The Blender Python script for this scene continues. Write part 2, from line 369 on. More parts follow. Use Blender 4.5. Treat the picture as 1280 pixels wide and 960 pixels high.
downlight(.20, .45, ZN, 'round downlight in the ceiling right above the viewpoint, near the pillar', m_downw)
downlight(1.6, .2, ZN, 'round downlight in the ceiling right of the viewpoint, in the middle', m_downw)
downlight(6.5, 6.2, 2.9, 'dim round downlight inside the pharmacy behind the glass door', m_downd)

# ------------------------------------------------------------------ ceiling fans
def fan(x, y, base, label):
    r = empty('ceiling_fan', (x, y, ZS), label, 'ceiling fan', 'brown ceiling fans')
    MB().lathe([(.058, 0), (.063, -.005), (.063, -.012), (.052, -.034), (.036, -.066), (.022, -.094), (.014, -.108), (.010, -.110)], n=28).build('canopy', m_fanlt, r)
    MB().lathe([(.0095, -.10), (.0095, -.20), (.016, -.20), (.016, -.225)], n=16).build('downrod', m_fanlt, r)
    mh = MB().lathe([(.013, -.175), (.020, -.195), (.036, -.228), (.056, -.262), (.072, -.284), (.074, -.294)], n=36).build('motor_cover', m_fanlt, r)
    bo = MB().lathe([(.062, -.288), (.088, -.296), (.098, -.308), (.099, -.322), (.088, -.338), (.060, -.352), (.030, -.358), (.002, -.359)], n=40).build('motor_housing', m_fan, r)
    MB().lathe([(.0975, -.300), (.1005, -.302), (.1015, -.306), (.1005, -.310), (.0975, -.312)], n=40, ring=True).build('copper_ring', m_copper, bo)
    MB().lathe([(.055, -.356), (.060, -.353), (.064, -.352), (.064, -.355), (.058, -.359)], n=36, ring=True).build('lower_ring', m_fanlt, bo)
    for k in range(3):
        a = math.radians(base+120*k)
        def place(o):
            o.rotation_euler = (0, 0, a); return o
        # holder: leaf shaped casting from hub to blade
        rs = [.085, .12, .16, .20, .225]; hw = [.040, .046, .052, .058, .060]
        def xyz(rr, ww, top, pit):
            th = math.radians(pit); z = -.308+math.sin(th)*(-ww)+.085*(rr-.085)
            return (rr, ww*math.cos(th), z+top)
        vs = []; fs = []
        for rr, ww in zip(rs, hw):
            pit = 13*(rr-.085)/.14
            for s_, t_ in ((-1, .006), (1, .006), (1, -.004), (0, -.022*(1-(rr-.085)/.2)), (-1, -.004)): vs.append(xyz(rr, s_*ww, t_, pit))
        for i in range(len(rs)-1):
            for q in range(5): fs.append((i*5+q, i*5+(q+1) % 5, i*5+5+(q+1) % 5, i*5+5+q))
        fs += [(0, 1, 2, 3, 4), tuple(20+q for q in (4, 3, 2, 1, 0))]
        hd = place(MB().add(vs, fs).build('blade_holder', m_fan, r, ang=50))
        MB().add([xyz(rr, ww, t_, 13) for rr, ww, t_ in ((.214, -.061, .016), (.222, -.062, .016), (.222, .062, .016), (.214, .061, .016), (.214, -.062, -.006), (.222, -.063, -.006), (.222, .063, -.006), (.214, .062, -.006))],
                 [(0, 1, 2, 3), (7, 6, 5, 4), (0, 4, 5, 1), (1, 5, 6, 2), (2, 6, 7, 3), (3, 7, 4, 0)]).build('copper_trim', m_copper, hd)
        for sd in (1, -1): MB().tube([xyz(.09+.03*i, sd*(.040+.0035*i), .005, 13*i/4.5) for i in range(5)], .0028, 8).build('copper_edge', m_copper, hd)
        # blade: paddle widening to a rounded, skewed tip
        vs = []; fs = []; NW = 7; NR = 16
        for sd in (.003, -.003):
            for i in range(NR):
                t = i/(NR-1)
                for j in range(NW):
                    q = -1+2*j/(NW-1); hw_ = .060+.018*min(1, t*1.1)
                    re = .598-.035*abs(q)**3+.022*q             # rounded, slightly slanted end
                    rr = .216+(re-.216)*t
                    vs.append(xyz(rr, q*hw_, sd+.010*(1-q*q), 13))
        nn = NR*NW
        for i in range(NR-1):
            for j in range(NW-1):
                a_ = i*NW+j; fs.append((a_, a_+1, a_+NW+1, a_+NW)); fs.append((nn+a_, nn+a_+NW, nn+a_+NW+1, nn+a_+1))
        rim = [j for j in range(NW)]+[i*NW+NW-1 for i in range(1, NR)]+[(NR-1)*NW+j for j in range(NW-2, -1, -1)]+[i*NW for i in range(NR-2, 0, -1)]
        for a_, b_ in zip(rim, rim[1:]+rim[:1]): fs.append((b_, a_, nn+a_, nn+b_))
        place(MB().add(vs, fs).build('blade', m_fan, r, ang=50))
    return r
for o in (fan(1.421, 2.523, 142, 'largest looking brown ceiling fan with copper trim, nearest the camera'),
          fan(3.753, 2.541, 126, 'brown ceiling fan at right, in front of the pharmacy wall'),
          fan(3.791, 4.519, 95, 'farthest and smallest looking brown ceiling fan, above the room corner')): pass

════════

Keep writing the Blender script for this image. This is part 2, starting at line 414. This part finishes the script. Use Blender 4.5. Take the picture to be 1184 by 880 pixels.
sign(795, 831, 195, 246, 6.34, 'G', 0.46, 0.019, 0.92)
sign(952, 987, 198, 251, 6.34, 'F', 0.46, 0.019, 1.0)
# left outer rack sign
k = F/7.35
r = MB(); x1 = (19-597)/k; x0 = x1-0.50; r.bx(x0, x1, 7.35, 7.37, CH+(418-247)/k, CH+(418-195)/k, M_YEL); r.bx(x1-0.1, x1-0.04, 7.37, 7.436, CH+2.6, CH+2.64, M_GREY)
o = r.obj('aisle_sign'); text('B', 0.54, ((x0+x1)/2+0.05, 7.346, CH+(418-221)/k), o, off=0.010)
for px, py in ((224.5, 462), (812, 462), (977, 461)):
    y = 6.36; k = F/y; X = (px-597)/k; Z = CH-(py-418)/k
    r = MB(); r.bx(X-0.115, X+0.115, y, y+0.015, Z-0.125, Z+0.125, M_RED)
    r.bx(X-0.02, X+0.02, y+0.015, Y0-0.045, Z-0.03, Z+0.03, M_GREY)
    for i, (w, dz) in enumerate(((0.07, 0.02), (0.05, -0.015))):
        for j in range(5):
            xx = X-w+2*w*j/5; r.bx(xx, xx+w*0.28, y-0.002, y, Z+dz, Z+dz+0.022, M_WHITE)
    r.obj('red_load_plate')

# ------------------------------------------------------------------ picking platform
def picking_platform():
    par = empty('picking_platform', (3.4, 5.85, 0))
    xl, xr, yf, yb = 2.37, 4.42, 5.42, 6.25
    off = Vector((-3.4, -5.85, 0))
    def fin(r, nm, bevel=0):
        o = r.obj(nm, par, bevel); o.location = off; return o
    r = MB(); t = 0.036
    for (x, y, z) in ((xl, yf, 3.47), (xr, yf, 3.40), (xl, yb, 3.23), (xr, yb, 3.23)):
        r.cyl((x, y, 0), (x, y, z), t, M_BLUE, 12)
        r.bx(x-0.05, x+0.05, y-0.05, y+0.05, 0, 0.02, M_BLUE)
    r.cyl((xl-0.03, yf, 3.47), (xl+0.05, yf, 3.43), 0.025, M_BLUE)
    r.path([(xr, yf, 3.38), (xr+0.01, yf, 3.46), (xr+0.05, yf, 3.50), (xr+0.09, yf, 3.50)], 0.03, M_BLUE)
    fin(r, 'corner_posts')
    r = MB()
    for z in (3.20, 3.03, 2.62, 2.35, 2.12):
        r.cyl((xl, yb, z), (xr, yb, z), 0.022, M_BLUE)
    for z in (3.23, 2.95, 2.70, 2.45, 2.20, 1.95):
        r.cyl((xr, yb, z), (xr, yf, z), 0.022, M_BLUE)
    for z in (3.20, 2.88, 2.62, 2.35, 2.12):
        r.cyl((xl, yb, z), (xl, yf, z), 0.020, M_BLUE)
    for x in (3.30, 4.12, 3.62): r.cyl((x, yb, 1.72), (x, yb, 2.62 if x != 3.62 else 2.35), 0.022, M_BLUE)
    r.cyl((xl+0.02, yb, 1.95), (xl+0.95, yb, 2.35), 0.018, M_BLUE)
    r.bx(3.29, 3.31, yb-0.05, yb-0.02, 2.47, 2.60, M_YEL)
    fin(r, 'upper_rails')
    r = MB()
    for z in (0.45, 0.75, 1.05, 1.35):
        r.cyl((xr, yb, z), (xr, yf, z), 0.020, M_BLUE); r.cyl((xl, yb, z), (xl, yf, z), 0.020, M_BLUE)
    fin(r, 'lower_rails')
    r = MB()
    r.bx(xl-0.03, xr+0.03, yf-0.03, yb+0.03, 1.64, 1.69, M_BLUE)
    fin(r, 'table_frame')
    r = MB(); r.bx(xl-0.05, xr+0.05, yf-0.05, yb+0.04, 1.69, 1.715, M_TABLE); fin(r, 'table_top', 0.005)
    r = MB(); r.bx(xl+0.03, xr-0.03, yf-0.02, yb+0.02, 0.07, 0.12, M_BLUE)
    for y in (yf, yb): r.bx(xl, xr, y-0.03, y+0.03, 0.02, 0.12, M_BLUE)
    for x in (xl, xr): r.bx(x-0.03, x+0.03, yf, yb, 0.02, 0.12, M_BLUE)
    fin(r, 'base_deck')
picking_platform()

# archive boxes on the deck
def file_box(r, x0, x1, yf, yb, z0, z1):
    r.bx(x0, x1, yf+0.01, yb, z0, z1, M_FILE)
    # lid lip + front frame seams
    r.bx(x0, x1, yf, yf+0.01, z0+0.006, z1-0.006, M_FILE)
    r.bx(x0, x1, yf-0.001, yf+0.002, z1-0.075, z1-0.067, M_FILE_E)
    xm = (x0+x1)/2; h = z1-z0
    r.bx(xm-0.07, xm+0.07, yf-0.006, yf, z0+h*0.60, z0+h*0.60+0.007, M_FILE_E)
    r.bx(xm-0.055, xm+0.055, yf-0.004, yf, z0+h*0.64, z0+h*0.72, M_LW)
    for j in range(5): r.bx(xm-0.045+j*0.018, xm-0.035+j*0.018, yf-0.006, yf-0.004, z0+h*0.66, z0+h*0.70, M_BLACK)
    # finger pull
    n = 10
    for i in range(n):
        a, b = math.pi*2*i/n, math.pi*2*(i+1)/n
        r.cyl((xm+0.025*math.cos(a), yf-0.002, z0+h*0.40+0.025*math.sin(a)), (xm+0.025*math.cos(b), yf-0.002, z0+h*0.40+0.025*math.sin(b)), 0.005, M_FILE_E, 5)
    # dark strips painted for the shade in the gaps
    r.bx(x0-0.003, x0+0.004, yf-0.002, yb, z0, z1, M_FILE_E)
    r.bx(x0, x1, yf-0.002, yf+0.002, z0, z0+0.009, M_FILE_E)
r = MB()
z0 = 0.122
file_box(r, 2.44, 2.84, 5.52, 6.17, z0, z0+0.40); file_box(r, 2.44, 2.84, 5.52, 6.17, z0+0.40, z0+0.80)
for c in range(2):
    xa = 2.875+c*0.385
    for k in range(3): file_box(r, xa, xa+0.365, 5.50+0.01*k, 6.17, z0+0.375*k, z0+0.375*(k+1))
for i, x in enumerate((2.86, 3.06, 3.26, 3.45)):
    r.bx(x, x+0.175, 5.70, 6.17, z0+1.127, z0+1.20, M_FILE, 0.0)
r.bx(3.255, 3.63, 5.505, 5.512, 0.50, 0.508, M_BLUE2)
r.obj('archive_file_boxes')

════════

• [WORK INSTRUCTIONS] List all lines where "part" occurs.

• [WRITTEN REPLY]
The Blender Python script for this scene continues. Write part 2, from line 369 on. More parts follow. Use Blender 4.5. Treat the picture as 1280 pixels wide and 960 pixels high.
Keep writing the Blender script for this image. This is part 2, starting at line 414. This part finishes the script. Use Blender 4.5. Take the picture to be 1184 by 880 pixels.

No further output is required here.